## Prompt
Verbatim output of all the material below is required.

• • • • •

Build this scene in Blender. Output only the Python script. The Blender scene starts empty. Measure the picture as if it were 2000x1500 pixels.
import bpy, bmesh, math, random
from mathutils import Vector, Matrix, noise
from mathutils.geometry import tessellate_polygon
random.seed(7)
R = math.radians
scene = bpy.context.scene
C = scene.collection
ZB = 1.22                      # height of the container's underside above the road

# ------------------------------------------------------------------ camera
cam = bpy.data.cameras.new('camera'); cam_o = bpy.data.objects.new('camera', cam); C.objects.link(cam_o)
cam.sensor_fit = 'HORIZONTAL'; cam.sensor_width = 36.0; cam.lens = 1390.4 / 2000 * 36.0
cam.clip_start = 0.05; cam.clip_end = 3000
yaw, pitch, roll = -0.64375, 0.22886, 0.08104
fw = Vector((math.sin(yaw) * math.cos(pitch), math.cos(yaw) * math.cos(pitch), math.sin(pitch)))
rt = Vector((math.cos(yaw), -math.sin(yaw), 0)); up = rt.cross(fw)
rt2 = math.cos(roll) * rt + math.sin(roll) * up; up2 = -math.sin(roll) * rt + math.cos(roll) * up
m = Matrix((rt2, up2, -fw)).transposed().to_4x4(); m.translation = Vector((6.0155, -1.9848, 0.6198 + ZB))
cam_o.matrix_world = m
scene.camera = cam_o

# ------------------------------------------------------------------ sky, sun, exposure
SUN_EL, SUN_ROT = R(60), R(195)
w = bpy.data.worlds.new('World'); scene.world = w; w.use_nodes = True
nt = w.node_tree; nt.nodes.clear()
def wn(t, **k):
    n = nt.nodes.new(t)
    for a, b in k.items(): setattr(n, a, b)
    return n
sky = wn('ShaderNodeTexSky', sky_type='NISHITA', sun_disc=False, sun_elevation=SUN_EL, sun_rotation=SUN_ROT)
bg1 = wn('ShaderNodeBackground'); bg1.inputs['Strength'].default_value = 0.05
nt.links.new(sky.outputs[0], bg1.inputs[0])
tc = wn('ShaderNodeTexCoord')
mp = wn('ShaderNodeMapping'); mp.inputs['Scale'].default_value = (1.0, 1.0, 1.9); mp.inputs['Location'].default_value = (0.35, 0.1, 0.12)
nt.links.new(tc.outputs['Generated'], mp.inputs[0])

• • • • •

## Answer to the exercise
Build this scene in Blender. Output only the Python script. The Blender scene starts empty. Measure the picture as if it were 2000x1500 pixels.
import bpy, bmesh, math, random
from mathutils import Vector, Matrix, noise
from mathutils.geometry import tessellate_polygon
random.seed(7)
R = math.radians
scene = bpy.context.scene
C = scene.collection
ZB = 1.22                      # height of the container's underside above the road

# ------------------------------------------------------------------ camera
cam = bpy.data.cameras.new('camera'); cam_o = bpy.data.objects.new('camera', cam); C.objects.link(cam_o)
cam.sensor_fit = 'HORIZONTAL'; cam.sensor_width = 36.0; cam.lens = 1390.4 / 2000 * 36.0
cam.clip_start = 0.05; cam.clip_end = 3000
yaw, pitch, roll = -0.64375, 0.22886, 0.08104
fw = Vector((math.sin(yaw) * math.cos(pitch), math.cos(yaw) * math.cos(pitch), math.sin(pitch)))
rt = Vector((math.cos(yaw), -math.sin(yaw), 0)); up = rt.cross(fw)
rt2 = math.cos(roll) * rt + math.sin(roll) * up; up2 = -math.sin(roll) * rt + math.cos(roll) * up
m = Matrix((rt2, up2, -fw)).transposed().to_4x4(); m.translation = Vector((6.0155, -1.9848, 0.6198 + ZB))
cam_o.matrix_world = m
scene.camera = cam_o

# ------------------------------------------------------------------ sky, sun, exposure
SUN_EL, SUN_ROT = R(60), R(195)
w = bpy.data.worlds.new('World'); scene.world = w; w.use_nodes = True
nt = w.node_tree; nt.nodes.clear()
def wn(t, **k):
    n = nt.nodes.new(t)
    for a, b in k.items(): setattr(n, a, b)
    return n
sky = wn('ShaderNodeTexSky', sky_type='NISHITA', sun_disc=False, sun_elevation=SUN_EL, sun_rotation=SUN_ROT)
bg1 = wn('ShaderNodeBackground'); bg1.inputs['Strength'].default_value = 0.05
nt.links.new(sky.outputs[0], bg1.inputs[0])
tc = wn('ShaderNodeTexCoord')
mp = wn('ShaderNodeMapping'); mp.inputs['Scale'].default_value = (1.0, 1.0, 1.9); mp.inputs['Location'].default_value = (0.35, 0.1, 0.12)
nt.links.new(tc.outputs['Generated'], mp.inputs[0])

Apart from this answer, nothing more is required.